A new report appeared earlier this week that shows stark disparities along racial and ethnic lines in our country’s public schools. The new report from the Department of Education includes data from the 2009-2010 school year.
The New York Times reported from the study:
Although black students made up only 18 percent of those enrolled in the schools sampled, they accounted for 35 percent of those suspended once, 46 percent of those suspended more than once and 39 percent of all expulsions.
One in five black boys and more than one in 10 black girls received an out-of-school suspension. Overall, black, students were three and a half times as likely to be suspended or expelled as their white peers.
Over 70 percent of the students involved in school-related arrests or law enforcement referrals were Hispanic or black.
Additionally, the data showed all kinds of disparities in areas other than discipline. For example, schools with higher numbers of black and Hispanic students had fewer advanced academic offerings, lower average teacher pay, and teachers with less average experience.
Given these statistics, what must we do?
1. Improve teacher preparation and effectiveness
2. Build a durable bridge between parents, community and school
3. Select teachers for their ability to love and connect with all children
4. Devise incentives for best teachers to work in the schools that need them most
5. Give parents and children incentives to love learning and school
PUSH Excel has an excellent program of family engagement in public schools. More than 200,000 parents have taken the pledge to get to know their child’s teacher before there is a problem and to communicate frequently, honestly and openly with schools. Children tend to perform and behave up to parental expectations.

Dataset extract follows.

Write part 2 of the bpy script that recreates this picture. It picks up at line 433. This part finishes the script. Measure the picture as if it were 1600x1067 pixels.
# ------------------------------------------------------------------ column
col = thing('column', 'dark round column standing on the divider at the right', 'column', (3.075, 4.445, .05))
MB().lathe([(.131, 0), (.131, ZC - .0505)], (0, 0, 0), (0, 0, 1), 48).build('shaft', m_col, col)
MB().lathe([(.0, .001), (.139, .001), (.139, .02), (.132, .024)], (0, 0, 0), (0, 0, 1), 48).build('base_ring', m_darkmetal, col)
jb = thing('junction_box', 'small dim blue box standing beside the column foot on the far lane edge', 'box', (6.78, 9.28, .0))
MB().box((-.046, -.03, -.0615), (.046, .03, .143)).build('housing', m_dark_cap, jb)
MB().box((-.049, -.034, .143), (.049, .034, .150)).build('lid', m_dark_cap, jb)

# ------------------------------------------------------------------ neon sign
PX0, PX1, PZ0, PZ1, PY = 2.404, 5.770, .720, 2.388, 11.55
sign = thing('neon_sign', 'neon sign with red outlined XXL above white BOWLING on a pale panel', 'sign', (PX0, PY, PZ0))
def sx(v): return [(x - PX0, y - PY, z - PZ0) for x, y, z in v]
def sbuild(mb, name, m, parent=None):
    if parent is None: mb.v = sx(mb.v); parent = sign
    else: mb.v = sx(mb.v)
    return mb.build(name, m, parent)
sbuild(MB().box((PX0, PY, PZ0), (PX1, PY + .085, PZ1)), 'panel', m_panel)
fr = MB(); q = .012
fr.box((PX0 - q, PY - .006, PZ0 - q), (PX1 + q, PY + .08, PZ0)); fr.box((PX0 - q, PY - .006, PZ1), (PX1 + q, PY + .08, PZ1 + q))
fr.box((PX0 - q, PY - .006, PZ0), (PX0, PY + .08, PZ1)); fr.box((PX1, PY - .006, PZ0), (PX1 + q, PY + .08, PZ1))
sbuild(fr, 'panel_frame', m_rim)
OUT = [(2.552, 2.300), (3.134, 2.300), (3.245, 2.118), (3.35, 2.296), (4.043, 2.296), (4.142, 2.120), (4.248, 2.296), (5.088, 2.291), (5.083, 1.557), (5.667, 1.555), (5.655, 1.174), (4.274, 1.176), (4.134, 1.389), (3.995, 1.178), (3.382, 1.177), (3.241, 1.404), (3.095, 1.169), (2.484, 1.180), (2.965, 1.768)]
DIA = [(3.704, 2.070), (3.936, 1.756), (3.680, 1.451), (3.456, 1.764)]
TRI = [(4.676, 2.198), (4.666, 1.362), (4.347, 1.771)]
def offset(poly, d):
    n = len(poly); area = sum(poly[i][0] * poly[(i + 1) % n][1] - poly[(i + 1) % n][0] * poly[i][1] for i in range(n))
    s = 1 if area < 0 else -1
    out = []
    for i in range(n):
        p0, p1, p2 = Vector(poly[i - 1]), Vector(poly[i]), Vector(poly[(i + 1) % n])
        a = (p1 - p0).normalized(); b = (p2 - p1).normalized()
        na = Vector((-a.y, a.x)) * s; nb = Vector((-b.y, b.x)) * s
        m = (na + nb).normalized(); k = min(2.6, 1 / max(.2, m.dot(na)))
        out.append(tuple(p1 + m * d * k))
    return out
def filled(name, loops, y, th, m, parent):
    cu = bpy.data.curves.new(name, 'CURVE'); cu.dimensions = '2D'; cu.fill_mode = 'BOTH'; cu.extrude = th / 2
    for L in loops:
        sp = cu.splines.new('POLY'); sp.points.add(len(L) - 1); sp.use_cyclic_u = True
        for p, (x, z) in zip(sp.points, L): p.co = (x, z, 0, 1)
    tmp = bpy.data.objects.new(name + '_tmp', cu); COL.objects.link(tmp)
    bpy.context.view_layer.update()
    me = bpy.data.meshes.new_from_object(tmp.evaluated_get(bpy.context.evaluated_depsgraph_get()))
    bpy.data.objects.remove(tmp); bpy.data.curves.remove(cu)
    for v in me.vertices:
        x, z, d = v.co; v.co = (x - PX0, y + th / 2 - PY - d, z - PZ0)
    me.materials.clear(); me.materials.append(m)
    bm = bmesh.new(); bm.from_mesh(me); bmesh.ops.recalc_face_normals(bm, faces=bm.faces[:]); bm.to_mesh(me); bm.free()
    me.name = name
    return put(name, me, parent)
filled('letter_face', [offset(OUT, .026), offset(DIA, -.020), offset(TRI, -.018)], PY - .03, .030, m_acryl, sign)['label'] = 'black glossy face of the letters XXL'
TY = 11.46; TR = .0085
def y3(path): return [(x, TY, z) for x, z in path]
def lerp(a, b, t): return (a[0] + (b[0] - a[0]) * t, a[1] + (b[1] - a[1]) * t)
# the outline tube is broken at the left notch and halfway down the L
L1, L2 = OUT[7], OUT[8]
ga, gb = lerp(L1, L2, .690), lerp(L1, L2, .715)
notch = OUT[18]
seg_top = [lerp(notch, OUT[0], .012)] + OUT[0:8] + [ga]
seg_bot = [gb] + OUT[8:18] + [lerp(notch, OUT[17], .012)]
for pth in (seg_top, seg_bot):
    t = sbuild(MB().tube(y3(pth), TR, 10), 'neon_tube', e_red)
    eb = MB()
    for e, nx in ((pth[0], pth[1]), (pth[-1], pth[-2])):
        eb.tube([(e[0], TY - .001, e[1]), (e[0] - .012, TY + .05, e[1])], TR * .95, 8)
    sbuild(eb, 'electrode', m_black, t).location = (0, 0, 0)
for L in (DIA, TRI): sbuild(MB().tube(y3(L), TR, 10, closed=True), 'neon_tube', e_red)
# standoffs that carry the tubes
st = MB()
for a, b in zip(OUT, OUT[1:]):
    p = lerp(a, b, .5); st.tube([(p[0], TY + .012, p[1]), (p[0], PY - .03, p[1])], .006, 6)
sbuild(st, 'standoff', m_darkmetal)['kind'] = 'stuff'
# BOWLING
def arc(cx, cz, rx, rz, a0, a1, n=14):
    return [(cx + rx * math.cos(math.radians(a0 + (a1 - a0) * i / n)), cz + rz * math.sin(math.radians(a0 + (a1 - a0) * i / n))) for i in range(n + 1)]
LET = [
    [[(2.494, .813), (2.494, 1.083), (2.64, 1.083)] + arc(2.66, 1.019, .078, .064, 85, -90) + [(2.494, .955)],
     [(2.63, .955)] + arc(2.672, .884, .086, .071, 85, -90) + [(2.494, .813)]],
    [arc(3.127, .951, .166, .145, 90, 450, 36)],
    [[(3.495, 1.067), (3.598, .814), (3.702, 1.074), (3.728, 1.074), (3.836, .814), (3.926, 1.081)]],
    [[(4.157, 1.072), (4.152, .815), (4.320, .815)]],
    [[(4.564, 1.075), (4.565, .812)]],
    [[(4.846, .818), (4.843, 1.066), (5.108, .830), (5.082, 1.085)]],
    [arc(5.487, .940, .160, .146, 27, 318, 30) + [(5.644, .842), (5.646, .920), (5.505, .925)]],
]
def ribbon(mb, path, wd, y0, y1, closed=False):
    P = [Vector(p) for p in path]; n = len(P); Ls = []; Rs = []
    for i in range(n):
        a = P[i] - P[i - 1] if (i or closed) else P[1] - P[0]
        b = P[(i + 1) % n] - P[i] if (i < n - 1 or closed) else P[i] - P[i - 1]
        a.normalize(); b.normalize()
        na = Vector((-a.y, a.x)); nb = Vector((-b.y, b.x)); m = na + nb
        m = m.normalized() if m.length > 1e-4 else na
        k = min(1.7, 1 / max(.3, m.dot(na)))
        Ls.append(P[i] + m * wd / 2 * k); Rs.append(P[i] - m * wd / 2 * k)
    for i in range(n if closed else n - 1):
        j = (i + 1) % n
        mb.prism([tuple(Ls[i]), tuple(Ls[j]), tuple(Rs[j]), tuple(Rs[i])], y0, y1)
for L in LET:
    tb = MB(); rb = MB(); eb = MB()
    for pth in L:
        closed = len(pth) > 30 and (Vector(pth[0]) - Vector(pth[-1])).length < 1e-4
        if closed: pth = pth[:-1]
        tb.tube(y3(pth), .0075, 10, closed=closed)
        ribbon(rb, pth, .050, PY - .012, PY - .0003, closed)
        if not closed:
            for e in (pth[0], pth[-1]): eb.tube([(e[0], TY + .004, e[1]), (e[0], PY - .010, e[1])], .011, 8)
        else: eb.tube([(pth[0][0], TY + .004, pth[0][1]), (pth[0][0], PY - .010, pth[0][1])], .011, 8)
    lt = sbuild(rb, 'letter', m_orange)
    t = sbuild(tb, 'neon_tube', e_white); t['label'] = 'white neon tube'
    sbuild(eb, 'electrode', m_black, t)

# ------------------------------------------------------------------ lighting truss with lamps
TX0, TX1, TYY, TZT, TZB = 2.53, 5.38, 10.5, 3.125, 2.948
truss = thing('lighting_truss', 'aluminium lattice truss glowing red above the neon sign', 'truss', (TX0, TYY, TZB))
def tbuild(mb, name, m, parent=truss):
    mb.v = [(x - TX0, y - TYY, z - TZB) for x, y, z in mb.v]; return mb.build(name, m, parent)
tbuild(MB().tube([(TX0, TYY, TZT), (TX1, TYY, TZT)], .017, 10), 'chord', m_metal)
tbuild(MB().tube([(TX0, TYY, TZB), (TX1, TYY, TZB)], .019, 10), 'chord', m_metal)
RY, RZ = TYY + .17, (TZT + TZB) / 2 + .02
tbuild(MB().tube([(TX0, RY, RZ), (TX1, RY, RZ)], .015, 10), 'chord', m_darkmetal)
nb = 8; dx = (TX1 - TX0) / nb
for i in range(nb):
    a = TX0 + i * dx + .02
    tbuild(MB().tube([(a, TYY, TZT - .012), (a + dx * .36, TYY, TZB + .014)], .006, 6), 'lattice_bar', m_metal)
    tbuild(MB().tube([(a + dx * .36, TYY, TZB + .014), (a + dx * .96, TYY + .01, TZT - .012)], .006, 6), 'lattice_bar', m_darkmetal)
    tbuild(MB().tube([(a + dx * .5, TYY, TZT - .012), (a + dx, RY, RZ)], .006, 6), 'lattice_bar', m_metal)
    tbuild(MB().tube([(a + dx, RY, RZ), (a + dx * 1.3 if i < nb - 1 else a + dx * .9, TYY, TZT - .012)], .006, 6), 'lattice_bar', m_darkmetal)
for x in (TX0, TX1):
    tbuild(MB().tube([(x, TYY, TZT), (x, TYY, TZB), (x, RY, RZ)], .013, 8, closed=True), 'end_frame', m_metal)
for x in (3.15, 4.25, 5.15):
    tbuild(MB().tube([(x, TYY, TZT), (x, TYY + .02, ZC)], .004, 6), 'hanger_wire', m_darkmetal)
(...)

My parents were school teachers. They loved their work. They loved their pupils, who were all black and mostly low-income. Our study of this issue should not focus on child-centered factors such as poverty, family composition, race, ethnicity, to the extent that we ignore or exclude the other half of the equation. What characteristics do the most effective teachers share? What does it take to be culturally competent to teach all children? How does unconscious bias manifest itself? In order to solve this problem, we must solve on both sides of the equation – children and their teachers.